I have never been a summer person. I was pretty much a giant nerd up through middle school, and summer meant heat and bad TV without teachers validating my existence. I played football in high school, so summer meant hours out in the middle of a football field being knocked around by sweaty 300 pounders, being yelled at by coaches, and generally injuring myself with the consistency of a Swiss clock. Note that this was a definite improvement over my previous situation.
And then, there were college summers. It’s hard to beat a weekend drinking on a deck in California with a bunch of your best friends when you aren’t working a part-time job that is relaxed, fun, and experience-building. Now, extend that weekend over 12 weeks. That’s a good summer if I’ve ever heard of one.
So, let’s just say there has been a bit of a regression during my first summer as a law student in Boston. That’s not to say there’s anything wrong with Boston in the summer. It’s absolutely gorgeous here, rarely gets hotter than the 80s, rarely drops into the 50s, and the humidity is tolerable. The city is fun, the bars are full, Fenway Park is hard to beat for a summer night, and there’s something going on everywhere you look. The problem rests in what a 1L actually “does” during the summer. The school year ends with a bang as your tough finals for the year-long courses are saved for last. Then, immediately after that last exam, you walk into a room where a 2L stands, smiles, and hands you a 250-page packet full of case law and cite checks titled “Journal Writing Competition”.
On top of that, you are already prepping for the job search season for next summer (which begins, believe it or not, the August before) by researching law firms and getting your best interview face on. And, on top of that, you’re working some sort of summer job. For most law students, 1L jobs fall into two categories: unpaid legal internships and paid non-legal hourly wage jobs. Neither is going to be easy to find or ideal by any means. Even without a job, the problem is not, by any means, staying busy.
Then what is the problem? To quote Tom Petty, “The waiting is the hardest part.” For all the work that you’re doing, none of it pays off right away. It’s about four weeks before you see your grades, at least two weeks until you know what kind of interviews you are going to get in the fall, over a month until you find out how the journal writing competition went. You’re pouring all of your work into all of these projects and competitions and tasks only to stand around and wait to figure out what it all means and what’s next. And this is, by far, one of the most frustrating periods I’ve ever had to sit through. Studying ennui is fun as an undergrad but much less fun to experience in the real world.
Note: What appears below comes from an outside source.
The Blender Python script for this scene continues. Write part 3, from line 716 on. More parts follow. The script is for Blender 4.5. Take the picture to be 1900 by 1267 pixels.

So to recap, this is your basic 1L summer schedule:
- 1L year ends.
- Work for a week on the journal writing competition.
- Wait for results.
- Work for a month on the OCI job search.
- Wait for results.
- Prep for interviews.
- 2L year begins.
This isn’t to say you don’t have a great experience waiting for you as a budding lawyer, but here’s some free advice: enjoy your last free summer while it lasts. Find a deck with a couch and a beer and take a few minutes to enjoy the ride before the August ends and law school kicks into full gear once again. Once it’s gone, it’ll take you less than a dog day afternoon to miss it.